- Bullet journal. It's not an artistic statement, it's a tool for productivity. No battery-life issues, works in full daylight, no software UI/UX issues, and is automatically archived annually.
- Index cards. I keep a small stash in the inside pocket of the BuJo, as well as elsewhere (home, office, tucked into my book bag). When inspiration strikes or information needs annotating, that gets recorded. Cards are filed in boxes (roughly 3,000 cards per box). Not as searchable as digital records, but the process of trawling through the archive itself is a powerful mnemonic.
- Tickler file / 43 folders. One for each day of the month (31 folders) 12 for the year (43). Works well with the index-card method given a dedicated card file box and 43 tabbed dividers. Manages recurring / planned future events. Can be fed by / to the two systems above.
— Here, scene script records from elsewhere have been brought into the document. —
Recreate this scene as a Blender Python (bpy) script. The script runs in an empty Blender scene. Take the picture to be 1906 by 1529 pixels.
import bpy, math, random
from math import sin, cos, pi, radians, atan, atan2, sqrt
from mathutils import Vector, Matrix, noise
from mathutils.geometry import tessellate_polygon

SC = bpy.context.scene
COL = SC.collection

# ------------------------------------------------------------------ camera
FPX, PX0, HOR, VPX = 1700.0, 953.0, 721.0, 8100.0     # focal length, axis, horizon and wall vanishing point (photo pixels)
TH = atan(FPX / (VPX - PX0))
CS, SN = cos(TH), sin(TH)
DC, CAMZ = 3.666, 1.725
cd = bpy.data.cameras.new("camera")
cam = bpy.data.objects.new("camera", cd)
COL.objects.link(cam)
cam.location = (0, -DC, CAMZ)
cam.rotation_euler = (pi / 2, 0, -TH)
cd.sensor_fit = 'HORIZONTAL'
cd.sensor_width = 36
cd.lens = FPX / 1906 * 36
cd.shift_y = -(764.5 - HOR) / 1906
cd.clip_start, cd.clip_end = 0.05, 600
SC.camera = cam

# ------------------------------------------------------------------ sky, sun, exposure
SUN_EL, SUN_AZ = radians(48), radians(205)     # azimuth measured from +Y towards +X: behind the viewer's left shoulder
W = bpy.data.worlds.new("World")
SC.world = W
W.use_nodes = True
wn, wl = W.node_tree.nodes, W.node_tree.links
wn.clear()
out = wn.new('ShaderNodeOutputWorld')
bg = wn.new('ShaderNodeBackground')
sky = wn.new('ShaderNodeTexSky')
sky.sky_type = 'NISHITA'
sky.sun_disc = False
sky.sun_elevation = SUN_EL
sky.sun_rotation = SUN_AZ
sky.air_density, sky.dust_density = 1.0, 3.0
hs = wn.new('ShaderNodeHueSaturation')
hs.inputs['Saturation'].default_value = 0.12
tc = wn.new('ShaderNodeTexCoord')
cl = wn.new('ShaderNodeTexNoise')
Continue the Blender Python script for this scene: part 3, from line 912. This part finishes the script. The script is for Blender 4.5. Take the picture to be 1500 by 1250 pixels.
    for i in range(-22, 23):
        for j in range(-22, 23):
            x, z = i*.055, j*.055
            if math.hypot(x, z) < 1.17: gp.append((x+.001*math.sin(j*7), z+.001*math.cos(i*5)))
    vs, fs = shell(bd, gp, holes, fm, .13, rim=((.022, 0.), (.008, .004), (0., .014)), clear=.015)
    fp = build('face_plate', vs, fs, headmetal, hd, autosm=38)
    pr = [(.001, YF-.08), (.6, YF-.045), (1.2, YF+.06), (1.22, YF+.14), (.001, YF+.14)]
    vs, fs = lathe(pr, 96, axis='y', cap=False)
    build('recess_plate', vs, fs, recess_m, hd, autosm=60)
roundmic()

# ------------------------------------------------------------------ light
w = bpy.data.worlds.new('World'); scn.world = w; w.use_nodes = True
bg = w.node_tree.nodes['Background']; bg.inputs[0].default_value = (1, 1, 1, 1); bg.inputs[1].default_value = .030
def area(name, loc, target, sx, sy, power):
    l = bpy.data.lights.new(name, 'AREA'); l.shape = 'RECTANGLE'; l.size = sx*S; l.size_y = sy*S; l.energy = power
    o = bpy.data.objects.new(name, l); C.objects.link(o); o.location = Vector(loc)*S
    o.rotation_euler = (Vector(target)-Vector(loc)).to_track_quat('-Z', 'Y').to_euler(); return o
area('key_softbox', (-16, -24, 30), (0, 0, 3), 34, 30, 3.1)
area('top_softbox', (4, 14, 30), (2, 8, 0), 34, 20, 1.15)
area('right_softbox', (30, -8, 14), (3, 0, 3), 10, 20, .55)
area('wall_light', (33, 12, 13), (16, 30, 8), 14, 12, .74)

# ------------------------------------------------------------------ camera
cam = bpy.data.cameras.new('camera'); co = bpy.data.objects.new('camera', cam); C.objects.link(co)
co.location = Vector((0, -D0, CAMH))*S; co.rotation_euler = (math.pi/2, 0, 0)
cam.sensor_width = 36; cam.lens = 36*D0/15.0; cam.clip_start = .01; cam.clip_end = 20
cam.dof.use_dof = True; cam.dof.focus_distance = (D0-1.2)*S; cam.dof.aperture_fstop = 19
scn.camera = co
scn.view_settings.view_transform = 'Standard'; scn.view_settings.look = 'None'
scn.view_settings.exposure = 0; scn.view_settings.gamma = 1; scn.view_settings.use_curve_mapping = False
- E-ink tablet. Used for reading books & articles and listening to podcasts. This is the natural digital successor to the PDA in my view, though it shares numerous failings of the latter: software-mediated, battery-life issues (though e-ink can provide far longer life than emissive displays, in practice when used for tasks other than strictly book-reading, it requires a daily charge, perhaps more). Though there are many apps for various tasks, these tend to be silos, are end-of-lifed with alarming frequency, and the entire platform is one huge privacy tarpit. That said, handwritten note-taking systems can be useful. They have worse search characteristics than index cards however.
- Note-taking / personal wiki such as emacs org-mode, vimwiki, ikiwiki, Mediawiki, etc. These offer powerful capabilities beyond pen-and-paper systems, though typically require at a minimum a laptop (or notebook) computer, preferably a desktop and/or server. Keep complex notes and concepts, synced amongst multiple systems. Inherent cross-referencing which is amazingly useful.